-- START OF MATERIAL --

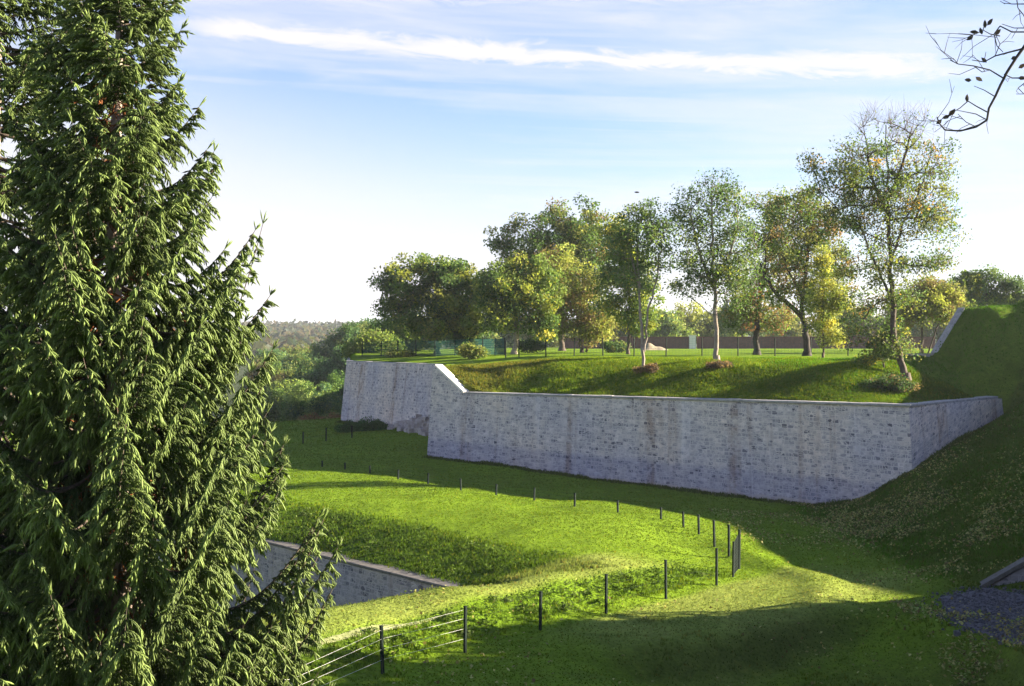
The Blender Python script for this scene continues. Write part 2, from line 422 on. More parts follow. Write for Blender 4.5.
def ground_z(X, Y, relief=True):
    X = np.asarray(X, float); Y = np.asarray(Y, float)
    xc = np.clip(X, -42, 52); yc = np.clip(Y, -12, 145)
    f = tps_eval(fit_front, xc, yc)
    f = np.where(f > 13.0, 13.0 + 3.0 * np.tanh((f - 13.0) / 3.0), f)
    # land falls away beyond the field on the left, then rolls up to far hills
    r = np.hypot(X, Y)
    hill = -5 + 36 * smooth01(250, 2300, r) + 9 * fbm(X, Y, 700, 5) * smooth01(200, 900, r) + 20 * smooth01(900, 3000, r) * fbm(X, Y, 1800, 8)
    wf = np.maximum(smooth01(142, 190, Y), np.maximum(smooth01(46, 120, -X), smooth01(-14, -60, Y) * 0))
    f = f * (1 - wf) + hill * wf
    # ditch in front of the sunken wall
    ins = in_poly(X, Y, DITCH)
    dn = np.minimum.reduce([seg_dist(X, Y, np.array(DITCH[k]), np.array(DITCH[k + 1])) for k in (2, 3, 4, 5)])
    dz = np.maximum(-4.6, 0.95 - 0.95 * dn - 0.25 * np.minimum(dn, 1.5))
    sR = (X - RB[0]) * RD[0] + (Y - RB[1]) * RD[1]
    dR = (X - W0[0]) * RN[0] + (Y - W0[1]) * RN[1]
    cut = ins & (dR < 0.12)
    f = np.where(cut, np.minimum(f, dz), f)
    # a low lynchet crossing the foreground
    if relief:
        lx = (X - 4) * 0.87 + (Y - 44) * 0.49; ly = -(X - 4) * 0.49 + (Y - 44) * 0.87
        f = f - 1.0 * smooth01(1.4, -0.4, ly + 0.5 * np.sin(lx * .45)) * smooth01(-3, 2, lx) * smooth01(13, 9.5, lx) * (Y > 30) * (X < 17)
        # soft rut left of the right-hand slope
        ux = X - (12.2 + 1.2 * np.sin((Y - 52) * .33))
        f = f + 0.28 * np.exp(-(ux / 1.0)**2) * smooth01(50, 54, Y) * smooth01(70, 66, Y)
    # plateau
    ip = in_poly(X, Y, PLAT)
    b = tps_eval(fit_back, np.clip(X, -24, 40), np.clip(Y, 80, 175))
    b = np.where(Y > 160, b + (9.4 - b) * smooth01(160, 180, Y), b)
    b = b + (9.4 - b) * smooth01(42, 60, X)
    b = b + 22 * smooth01(700, 2600, r) + 16 * smooth01(900, 3000, r) * fbm(X, Y, 1800, 8)
    dm = (X - MP[0]) * MN[0] + (Y - MP[1]) * MN[1]         # >0: on the mound side of the kerb
    um = (X - MP[0]) * MU[0] + (Y - MP[1]) * MU[1]
    mz = 9.72 + 1.08 * um + 0.0 * dm
    mz = np.where(mz > 12.6, 12.6 + 0.75 * np.tanh((mz - 12.6) / 0.75), mz)
    mz = mz + 0.12 * np.maximum(-um, 0)
    b2 = np.where(dm > 0, np.maximum(b, mz), b)
    dw = np.minimum.reduce([seg_dist(X, Y, WL[k], WL[k + 1]) for k in range(4)] + [seg_dist(X, Y, WL[0], np.array([-24.5, 190.]))])
    dside = np.minimum(seg_dist(X, Y, WL[4], np.array([41., 99.])), seg_dist(X, Y, np.array([41., 99.]), np.array([60., 112.])))
    wside = smooth01(0.0, 4.0, dside)
    inner = np.maximum(f, b2) * wside + f * (1 - wside)
    use = ip & ((dw > 1.0) | (dside < 1.0))
    z = np.where(use, np.where(dside < 4, inner, b2), f)
    if relief:
        near = smooth01(400, 150, r)
        z = z + near * (0.75 * fbm(X * 1.0, Y * .7, 7.0, 12) * smooth01(-20, -15, X) * smooth01(12, 8, X) * smooth01(58, 64, Y) * smooth01(92, 84, Y) + 0.18 * fbm(X, Y, 4.0, 2) + 0.06 * fbm(X, Y, 0.9, 3))
    return z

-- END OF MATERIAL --

→ DIRECTIONS:
Reproduce each line exactly as it appears, omitting the pictures.

→ IN RESPONSE:
The Blender Python script for this scene continues. Write part 2, from line 422 on. More parts follow. Write for Blender 4.5.
def ground_z(X, Y, relief=True):
    X = np.asarray(X, float); Y = np.asarray(Y, float)
    xc = np.clip(X, -42, 52); yc = np.clip(Y, -12, 145)
    f = tps_eval(fit_front, xc, yc)
    f = np.where(f > 13.0, 13.0 + 3.0 * np.tanh((f - 13.0) / 3.0), f)
    # land falls away beyond the field on the left, then rolls up to far hills
    r = np.hypot(X, Y)
    hill = -5 + 36 * smooth01(250, 2300, r) + 9 * fbm(X, Y, 700, 5) * smooth01(200, 900, r) + 20 * smooth01(900, 3000, r) * fbm(X, Y, 1800, 8)
    wf = np.maximum(smooth01(142, 190, Y), np.maximum(smooth01(46, 120, -X), smooth01(-14, -60, Y) * 0))
    f = f * (1 - wf) + hill * wf
    # ditch in front of the sunken wall
    ins = in_poly(X, Y, DITCH)
    dn = np.minimum.reduce([seg_dist(X, Y, np.array(DITCH[k]), np.array(DITCH[k + 1])) for k in (2, 3, 4, 5)])
    dz = np.maximum(-4.6, 0.95 - 0.95 * dn - 0.25 * np.minimum(dn, 1.5))
    sR = (X - RB[0]) * RD[0] + (Y - RB[1]) * RD[1]
    dR = (X - W0[0]) * RN[0] + (Y - W0[1]) * RN[1]
    cut = ins & (dR < 0.12)
    f = np.where(cut, np.minimum(f, dz), f)
    # a low lynchet crossing the foreground
    if relief:
        lx = (X - 4) * 0.87 + (Y - 44) * 0.49; ly = -(X - 4) * 0.49 + (Y - 44) * 0.87
        f = f - 1.0 * smooth01(1.4, -0.4, ly + 0.5 * np.sin(lx * .45)) * smooth01(-3, 2, lx) * smooth01(13, 9.5, lx) * (Y > 30) * (X < 17)
        # soft rut left of the right-hand slope
        ux = X - (12.2 + 1.2 * np.sin((Y - 52) * .33))
        f = f + 0.28 * np.exp(-(ux / 1.0)**2) * smooth01(50, 54, Y) * smooth01(70, 66, Y)
    # plateau
    ip = in_poly(X, Y, PLAT)
    b = tps_eval(fit_back, np.clip(X, -24, 40), np.clip(Y, 80, 175))
    b = np.where(Y > 160, b + (9.4 - b) * smooth01(160, 180, Y), b)
    b = b + (9.4 - b) * smooth01(42, 60, X)
    b = b + 22 * smooth01(700, 2600, r) + 16 * smooth01(900, 3000, r) * fbm(X, Y, 1800, 8)
    dm = (X - MP[0]) * MN[0] + (Y - MP[1]) * MN[1]         # >0: on the mound side of the kerb
    um = (X - MP[0]) * MU[0] + (Y - MP[1]) * MU[1]
    mz = 9.72 + 1.08 * um + 0.0 * dm
    mz = np.where(mz > 12.6, 12.6 + 0.75 * np.tanh((mz - 12.6) / 0.75), mz)
    mz = mz + 0.12 * np.maximum(-um, 0)
    b2 = np.where(dm > 0, np.maximum(b, mz), b)
    dw = np.minimum.reduce([seg_dist(X, Y, WL[k], WL[k + 1]) for k in range(4)] + [seg_dist(X, Y, WL[0], np.array([-24.5, 190.]))])
    dside = np.minimum(seg_dist(X, Y, WL[4], np.array([41., 99.])), seg_dist(X, Y, np.array([41., 99.]), np.array([60., 112.])))
    wside = smooth01(0.0, 4.0, dside)
    inner = np.maximum(f, b2) * wside + f * (1 - wside)
    use = ip & ((dw > 1.0) | (dside < 1.0))
    z = np.where(use, np.where(dside < 4, inner, b2), f)
    if relief:
        near = smooth01(400, 150, r)
        z = z + near * (0.75 * fbm(X * 1.0, Y * .7, 7.0, 12) * smooth01(-20, -15, X) * smooth01(12, 8, X) * smooth01(58, 64, Y) * smooth01(92, 84, Y) + 0.18 * fbm(X, Y, 4.0, 2) + 0.06 * fbm(X, Y, 0.9, 3))
    return z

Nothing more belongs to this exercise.